Constitutive model research on the hot deformation behavior of Ti6Al4V alloy under wide temperatures

The hot compression tests of Ti6Al4V alloy were carried out at different temperatures (500, 600, 700, 800, and 900 °C) and different strain rates (0.01 s−1, 0.1 s−1, and 1 s−1). The hot deformation behavior of Ti6Al4V alloy is complex in a wide temperature range, and the phenomenon of negative strain rate sensitivity even appears at low temperature (500 °C and 600 °C). The phenomenological Arrhenius model, modified Fields-Backofen model (m-FB) and Gray Wolf Optimization Algorithm optimizing BP artificial neural network model (GWO-BPNN) were established. A new FB model (n-FB) was proposed based on m-FB model.

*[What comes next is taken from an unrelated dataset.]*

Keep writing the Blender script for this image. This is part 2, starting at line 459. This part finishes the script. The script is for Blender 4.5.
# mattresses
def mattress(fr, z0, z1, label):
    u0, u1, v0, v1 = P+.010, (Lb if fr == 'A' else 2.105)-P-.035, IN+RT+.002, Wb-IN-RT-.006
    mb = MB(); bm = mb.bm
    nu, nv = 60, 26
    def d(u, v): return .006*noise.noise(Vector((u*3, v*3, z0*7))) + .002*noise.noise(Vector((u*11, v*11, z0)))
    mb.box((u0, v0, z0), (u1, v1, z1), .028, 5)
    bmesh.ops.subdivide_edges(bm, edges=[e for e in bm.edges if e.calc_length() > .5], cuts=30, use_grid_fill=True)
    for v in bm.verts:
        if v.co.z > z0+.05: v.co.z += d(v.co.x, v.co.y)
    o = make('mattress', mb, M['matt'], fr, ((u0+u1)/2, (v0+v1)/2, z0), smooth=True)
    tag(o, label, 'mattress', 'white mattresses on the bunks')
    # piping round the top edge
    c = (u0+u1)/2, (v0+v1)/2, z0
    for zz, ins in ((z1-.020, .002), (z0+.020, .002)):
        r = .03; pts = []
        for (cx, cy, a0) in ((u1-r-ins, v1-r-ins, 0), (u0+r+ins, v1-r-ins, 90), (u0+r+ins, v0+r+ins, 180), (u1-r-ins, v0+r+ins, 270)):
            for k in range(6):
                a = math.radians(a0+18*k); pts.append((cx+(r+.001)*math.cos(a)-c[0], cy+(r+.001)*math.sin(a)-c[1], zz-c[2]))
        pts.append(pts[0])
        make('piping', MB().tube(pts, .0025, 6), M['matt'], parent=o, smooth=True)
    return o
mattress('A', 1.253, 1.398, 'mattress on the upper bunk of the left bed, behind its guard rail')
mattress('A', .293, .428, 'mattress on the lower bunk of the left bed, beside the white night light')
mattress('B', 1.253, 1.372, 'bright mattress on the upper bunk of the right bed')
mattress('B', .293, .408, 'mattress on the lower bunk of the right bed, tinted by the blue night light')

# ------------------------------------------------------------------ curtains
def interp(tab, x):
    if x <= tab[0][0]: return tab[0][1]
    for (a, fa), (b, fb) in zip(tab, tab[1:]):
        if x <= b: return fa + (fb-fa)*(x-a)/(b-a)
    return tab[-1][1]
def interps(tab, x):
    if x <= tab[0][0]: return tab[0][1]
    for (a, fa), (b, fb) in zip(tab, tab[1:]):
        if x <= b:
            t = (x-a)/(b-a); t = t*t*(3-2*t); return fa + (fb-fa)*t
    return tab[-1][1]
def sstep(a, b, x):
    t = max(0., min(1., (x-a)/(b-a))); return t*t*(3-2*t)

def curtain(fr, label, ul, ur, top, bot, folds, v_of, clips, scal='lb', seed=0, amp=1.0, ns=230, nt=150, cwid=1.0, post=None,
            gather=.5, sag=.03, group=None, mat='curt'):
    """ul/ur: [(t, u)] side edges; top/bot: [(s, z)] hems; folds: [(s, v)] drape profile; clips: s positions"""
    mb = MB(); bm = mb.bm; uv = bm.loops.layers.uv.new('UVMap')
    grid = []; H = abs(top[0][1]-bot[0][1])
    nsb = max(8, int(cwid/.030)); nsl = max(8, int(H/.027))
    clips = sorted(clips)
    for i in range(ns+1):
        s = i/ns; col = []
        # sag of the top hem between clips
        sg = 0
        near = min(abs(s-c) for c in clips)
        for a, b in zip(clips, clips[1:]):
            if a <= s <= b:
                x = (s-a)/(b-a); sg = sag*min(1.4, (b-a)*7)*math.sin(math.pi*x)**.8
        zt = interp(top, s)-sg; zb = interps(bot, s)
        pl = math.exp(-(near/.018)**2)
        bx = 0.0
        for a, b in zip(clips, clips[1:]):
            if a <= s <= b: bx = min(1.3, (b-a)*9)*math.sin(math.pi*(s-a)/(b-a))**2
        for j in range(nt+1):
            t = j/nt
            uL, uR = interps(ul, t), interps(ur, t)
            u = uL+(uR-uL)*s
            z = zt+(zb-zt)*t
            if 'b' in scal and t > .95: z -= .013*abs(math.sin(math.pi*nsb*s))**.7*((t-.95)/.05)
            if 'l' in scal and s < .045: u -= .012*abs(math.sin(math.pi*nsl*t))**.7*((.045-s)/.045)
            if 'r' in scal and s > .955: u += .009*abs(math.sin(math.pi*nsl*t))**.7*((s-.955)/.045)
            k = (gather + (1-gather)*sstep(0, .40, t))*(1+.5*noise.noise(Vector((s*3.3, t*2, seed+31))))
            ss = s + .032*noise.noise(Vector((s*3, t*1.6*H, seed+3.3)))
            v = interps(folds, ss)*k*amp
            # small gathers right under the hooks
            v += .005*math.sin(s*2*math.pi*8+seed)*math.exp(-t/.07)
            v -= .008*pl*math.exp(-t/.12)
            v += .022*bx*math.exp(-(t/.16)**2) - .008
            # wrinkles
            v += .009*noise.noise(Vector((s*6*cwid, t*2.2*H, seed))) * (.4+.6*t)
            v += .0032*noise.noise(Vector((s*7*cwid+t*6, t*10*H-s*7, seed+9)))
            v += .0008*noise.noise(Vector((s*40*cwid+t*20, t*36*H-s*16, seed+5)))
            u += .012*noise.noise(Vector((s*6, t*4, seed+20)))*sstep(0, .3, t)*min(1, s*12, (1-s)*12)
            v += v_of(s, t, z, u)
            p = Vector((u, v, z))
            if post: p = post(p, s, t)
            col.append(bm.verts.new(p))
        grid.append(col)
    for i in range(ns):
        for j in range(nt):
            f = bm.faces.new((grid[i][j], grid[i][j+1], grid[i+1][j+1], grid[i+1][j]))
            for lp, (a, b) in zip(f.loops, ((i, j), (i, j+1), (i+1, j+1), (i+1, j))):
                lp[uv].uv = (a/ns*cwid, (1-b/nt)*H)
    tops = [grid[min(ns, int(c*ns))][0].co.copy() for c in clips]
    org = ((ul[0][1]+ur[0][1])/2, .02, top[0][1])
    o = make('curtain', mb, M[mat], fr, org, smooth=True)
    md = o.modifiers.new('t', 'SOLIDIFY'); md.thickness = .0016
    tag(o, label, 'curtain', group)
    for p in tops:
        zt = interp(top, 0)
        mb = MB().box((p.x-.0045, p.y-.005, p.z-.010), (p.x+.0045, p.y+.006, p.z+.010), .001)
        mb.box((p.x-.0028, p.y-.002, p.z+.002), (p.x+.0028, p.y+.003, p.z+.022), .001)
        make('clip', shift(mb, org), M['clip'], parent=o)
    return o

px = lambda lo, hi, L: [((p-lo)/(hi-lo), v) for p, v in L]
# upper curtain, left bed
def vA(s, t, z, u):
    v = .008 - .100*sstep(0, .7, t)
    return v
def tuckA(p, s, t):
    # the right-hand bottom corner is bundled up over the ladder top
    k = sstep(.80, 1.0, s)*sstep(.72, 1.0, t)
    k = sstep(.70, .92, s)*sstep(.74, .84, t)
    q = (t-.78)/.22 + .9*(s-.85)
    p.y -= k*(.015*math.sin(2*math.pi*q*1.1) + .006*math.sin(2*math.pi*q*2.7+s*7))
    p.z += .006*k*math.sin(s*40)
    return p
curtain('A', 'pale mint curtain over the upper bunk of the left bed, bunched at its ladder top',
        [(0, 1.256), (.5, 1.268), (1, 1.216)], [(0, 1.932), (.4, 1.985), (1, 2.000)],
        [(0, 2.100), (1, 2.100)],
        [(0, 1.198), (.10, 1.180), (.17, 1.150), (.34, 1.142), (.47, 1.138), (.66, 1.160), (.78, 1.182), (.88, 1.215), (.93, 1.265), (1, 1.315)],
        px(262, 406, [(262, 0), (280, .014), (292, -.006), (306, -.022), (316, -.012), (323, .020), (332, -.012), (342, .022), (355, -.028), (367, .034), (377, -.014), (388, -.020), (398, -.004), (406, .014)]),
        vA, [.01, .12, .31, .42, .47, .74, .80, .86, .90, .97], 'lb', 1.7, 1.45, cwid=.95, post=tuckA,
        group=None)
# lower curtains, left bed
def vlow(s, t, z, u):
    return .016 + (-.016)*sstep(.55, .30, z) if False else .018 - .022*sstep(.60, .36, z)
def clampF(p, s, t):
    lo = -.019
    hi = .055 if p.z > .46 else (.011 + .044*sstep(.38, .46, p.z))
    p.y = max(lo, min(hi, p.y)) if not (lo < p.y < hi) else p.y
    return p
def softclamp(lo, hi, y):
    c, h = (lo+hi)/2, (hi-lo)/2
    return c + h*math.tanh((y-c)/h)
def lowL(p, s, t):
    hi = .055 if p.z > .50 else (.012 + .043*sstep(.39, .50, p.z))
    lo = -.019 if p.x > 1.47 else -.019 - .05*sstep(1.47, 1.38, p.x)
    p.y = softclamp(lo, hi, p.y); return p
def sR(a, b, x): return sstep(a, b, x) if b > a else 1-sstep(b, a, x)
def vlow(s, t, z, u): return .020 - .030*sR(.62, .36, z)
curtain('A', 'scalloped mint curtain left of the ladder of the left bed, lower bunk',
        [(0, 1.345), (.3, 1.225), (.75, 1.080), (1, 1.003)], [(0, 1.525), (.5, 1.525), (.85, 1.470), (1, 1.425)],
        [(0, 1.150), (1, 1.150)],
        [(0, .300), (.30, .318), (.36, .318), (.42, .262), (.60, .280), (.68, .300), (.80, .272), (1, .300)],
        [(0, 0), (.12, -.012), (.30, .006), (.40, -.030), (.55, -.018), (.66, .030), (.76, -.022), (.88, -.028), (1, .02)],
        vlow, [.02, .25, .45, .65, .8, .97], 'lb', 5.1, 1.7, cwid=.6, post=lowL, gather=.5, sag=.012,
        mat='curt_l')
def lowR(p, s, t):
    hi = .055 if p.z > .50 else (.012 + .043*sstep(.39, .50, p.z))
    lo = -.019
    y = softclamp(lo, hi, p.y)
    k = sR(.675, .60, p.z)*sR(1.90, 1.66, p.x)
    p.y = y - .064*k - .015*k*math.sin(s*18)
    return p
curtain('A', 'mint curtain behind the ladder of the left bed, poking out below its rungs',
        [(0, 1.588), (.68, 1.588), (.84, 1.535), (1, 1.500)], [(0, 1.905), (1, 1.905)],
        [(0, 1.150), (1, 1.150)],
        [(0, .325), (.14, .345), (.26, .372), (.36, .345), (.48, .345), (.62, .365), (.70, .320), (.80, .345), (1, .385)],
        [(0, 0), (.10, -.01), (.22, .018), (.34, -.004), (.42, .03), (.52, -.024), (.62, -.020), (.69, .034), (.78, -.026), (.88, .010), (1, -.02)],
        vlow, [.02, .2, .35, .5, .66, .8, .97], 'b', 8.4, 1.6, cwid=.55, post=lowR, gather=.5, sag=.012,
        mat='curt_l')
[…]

The prediction accuracy and computational cost of these constitutive models were evaluated by mean absolute percentage error (MAPE), correlation coefficient (R) and the number of parameters. The comparison results show that the m-FB model, the GWO-BPNN model, and the n-FB model can predict the flow stress at all temperatures, but the Arrhenius model cannot be fitted at low temperature conditions, and the fitting effect of the Arrhenius model is the worst. The GWO-BPNN has the highest prediction accuracy based on that it has the maximum number of parameters. The MAPE and R values of n-FB model are 1.9093% and 0.993 respectively. Compared with the m-FB model, the MAPE value of n-FB is reduced by 64.64%.